Another axis to view this on is "tools vs. langauge" [1]. I don't use an
IDE [2] and thus, I'm free to pick any langauge I want, and not have the
language forced on me because of the environment [5].
That said, I am a language snob, and given my preference, will NOT use C++
(because it's damn near impossible to know the entire langauge), PHP
(because they know not what the hell they're doing [6]), Perl (because there
is more than one way to everything, so you better know them all or you can't
read Perl) or Python (significant white space---possibly forgivable in
Fortran 66, a sin in anything designed past 1970).
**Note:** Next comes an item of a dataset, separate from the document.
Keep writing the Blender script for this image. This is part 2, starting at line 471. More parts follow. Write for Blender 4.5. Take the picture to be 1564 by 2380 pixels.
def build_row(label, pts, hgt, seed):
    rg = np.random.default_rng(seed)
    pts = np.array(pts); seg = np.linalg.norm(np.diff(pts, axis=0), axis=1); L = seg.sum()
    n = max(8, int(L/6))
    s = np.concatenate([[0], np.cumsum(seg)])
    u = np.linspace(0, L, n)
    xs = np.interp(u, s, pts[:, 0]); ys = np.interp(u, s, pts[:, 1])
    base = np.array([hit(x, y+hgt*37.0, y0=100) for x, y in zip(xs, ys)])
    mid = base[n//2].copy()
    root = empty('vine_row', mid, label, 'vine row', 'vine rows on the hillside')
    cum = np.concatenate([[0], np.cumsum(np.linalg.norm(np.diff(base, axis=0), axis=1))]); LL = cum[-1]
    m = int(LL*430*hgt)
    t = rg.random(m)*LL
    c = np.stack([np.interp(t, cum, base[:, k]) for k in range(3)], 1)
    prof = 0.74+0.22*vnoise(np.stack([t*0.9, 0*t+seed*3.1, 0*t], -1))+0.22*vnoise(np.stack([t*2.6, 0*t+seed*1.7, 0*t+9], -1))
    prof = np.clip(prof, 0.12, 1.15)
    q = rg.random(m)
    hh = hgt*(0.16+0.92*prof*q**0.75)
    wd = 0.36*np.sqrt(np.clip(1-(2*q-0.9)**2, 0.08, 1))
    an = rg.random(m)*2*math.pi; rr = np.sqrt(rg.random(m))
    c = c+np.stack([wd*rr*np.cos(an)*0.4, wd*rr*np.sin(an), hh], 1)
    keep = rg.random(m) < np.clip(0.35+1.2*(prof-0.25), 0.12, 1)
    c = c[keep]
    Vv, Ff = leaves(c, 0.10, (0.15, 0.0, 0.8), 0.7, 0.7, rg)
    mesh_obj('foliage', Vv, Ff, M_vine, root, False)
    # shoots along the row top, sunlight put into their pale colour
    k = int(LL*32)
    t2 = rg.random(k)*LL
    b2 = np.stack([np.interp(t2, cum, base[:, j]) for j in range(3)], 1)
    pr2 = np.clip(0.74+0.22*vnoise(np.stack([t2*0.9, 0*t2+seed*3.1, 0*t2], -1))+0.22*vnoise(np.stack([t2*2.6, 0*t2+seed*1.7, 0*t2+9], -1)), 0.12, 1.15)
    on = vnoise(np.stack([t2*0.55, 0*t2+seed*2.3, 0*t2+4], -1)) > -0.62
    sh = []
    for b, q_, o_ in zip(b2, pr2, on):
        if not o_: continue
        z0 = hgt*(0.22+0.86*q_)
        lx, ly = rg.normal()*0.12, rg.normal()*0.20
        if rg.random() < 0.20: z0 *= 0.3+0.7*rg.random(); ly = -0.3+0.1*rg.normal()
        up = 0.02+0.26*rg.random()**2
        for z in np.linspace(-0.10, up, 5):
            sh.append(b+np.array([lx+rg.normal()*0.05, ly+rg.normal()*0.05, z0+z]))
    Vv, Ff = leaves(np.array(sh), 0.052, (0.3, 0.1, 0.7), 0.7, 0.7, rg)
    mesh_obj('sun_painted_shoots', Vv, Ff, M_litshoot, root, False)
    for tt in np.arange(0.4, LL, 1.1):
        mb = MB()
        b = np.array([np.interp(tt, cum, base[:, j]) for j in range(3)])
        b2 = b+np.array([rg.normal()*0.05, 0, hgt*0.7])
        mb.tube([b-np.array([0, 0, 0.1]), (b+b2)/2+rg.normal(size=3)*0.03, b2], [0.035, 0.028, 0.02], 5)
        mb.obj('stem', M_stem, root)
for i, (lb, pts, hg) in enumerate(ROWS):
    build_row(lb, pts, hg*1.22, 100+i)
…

Is C perfect? No [7]. But it's simple enough to understand. So is Lua.
-spc (So is assembly, but that's so simple, it borders on tedium)
[1] http://blog.osteele.com/posts/2004/11/ides
[2] I can't stand them. I never have. Initially because the built in
editors sucked [3] but now, it's because they tend to lock you into
a single language. Sure, they *may* say they can do cross-language
development, but last I checked [4], Eclipse consistently crashed
when I tried loading up two simple C files (a .c and its
corresponding .h file).
[3] To give an indication about how long ago this was, I'm talking about
Turbo Pascal 3, and shortly thereafter, Turbo Pascal 4, which
changed the editor environtment completely.
[4] Last year.
[5] I downloaded Eclipse. It could deal with Java only. If I wanted to
edit C/C++ files, I had to download an entirely different copy.
Perhaps there was a way to edit Java, C and C++ with the same
engine? I don't know. I decided to stop wasting my time with
Eclipse and keep using the same editor I've been using for twenty
years.
[6] "I was really, really bad at writing parsers. I still am really bad
at writing parsers. We have things like protected properties. We
have abstract methods. We have all this stuff that your computer
science teacher told you you should be using. I don't care about
this crap at all."
-- Rasmus Lerdorf, creator of PHP
"I'm not a real programmer. I throw together things until it works
then I move on. The real programmers will say "yeah it works but
you're leaking memory everywhere. Perhaps we should fix that." I'll
just restart apache every 10 requests."
-- also Rasmus Lerdorf
[7] One obvious flaw is the pointer syntax. But another, lesser known
(or quite possibly it's just me) flaw are function prototypes for
static functions. Why do I need them? This isn't 1970 anymore. We
don't have to strive for a one-or-two-pass compiler anymore. Just
scan ahead looking for static functions, then do a second pass for
the compilation step. How hard is this? Sheesh.